Leadership Problems, Pt. 2: Adam Lind, Jason Frasor Says Toronto Blue Jays Lacks Veteran Presence

By Thom Tsang
John E. Sokolowski-US PRESSWIRE

So, first the 45-year old veteran shortstop with the 24-year career tells the media that the Toronto Blue Jays have a leadership/communication problem, and now the longest-tenured batter on the team says there’s a lack of veteran presence in the clubhouse too?

Wait, what? The pitcher with the team record for most number of appearances also says the same thing? Has no one ever told these people about the pot and kettle?

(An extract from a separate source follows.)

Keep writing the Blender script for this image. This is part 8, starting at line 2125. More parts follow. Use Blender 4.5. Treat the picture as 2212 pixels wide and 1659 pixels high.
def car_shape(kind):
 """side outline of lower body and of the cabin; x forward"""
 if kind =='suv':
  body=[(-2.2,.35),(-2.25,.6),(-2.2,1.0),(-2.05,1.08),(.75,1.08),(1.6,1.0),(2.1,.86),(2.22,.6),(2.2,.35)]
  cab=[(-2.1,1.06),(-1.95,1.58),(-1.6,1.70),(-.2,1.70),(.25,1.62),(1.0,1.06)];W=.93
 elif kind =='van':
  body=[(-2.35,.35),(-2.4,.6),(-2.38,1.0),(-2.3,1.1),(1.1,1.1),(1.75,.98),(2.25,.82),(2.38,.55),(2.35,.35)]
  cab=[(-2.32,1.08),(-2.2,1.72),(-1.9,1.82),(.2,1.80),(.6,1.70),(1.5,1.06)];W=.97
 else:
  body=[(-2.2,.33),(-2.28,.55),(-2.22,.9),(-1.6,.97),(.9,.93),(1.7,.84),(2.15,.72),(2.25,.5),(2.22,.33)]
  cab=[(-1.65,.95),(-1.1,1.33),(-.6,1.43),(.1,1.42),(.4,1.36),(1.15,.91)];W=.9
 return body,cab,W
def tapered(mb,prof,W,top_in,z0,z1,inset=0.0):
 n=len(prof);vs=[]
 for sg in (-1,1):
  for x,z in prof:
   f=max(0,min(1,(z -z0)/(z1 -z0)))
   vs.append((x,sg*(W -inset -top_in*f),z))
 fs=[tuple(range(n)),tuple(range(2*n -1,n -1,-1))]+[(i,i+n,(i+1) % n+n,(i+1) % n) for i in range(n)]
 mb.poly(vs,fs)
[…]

Seriously, though, if Omar Vizquel‘s comments about John Farrell and the coaching staff seemed somewhat tinged with self-serving purposes, the latest comments from Adam Lind and Jason Frasor are just…well, I don’t even know what they are, exactly. Whether it’s been exaggerated or not, there’s something afoot in the Blue Jays clubhouse, and that two of the longest-serving players on the current squad is coming out and making comments about not having veterans on the team is more than just a little out of left field.

Not that either make direct criticisms to anyone in general, though. Lind, speaking to the Toronto Sun about his exit interview with Farrell, said that “it’s a two-way street and it was all very positive”, and that he’d expressed his thoughts to management about how the Blue Jays can “be a better team through leadership and communication”. Please, tell us more, Adam:

“I’ve only been in this clubhouse so I can’t speak for other teams, but we don’t have anyone like [a veteran leader] in this clubhouse,” says Lind, apparently having not remembered that this year’s team had players like Vizquel (who must have been so un-veteran-like in the clubhouse that he thought there should be someone with more veteran presence), Darren Oliver (who has been in the league since the early 1900s or something), and not to mention Edwin Encarnacion (8 years), and of course, Jose Bautista (9 years). I wonder what Bautista thinks about that, having been the Blue Jays clubhouse leader the last couple of years?

But wait, what about Lind himself? Did he not get the whole “leadership has no age” message at the team meeting held after the whole Vizquel deal?

““I’m not really the biggest … I’ll have 5 1/2 years of service time,” Okay…but you’ve been here the longest… “So I’m not a 10-, 11-year veteran that’s been in three or four clubhouses, that doesn’t really care what a young kid thinks. I’m such a nice guy that I want people to like me.” Ah. I see. I’m sure saying that this will do wonders in making people like you more, both in the clubhouse and in the public. “There’s some things that I’d speak out about but I don’t feel like I’m in that position to do so yet.”

Really? If you’re not in the position to do so, being the longest-tenured position player on the team, and Vizquel, whose been in the league forever but makes the same excuse because hasn’t been in the Blue Jays clubhouse for long, who, exactly, is in that position? Methinks it has more to do with Lind being a well-below-average baseball player over the last few years than anything else.

In any case, whoever it is, it’s certainly not Jason Frasor, who didn’t mince any words, saying that the team has “too many young guys”, and that it lacks “veteran leadership”, suggesting that Alex Anthopoulos has to “make some major decisions because this wasn’t a good mix this year.” The veteran reliever mused on about his potential future with the club, saying “If I was back with the Blue Jays, I’d like there to be some older guys. Guys who carry themselves a little more professionally” – the key point of course, being if he ends up resigning with the team, or if the team wants him back.

Neither are sure things for Frasor, and perhaps less so for Lind; but one thing seems fairly clear – even if they may be touching on a legitimate issue (as Vizquel were) about professionalism and clubhouse leadership, the professional thing to do would probably be to communicate that thought to management, not in comments to the media that serve little purpose than to prolong this little bit of controversy. It’s just a tad ironic that Adam Lind feels like a veteran enough to make the comments, but apparently not so to take on some of the responsibilities.

If anything, perhaps these comments is just a way for both of them to preemptively sever ties with the Blue Jays. With Frasor coming off his worst season in 5 years, and Lind being Lind, maybe that wouldn’t be the worst thing for the Blue Jays.

After all, it’s not looking like either of them is contributing much else – like clubhouse presence – on the off-field side, yes?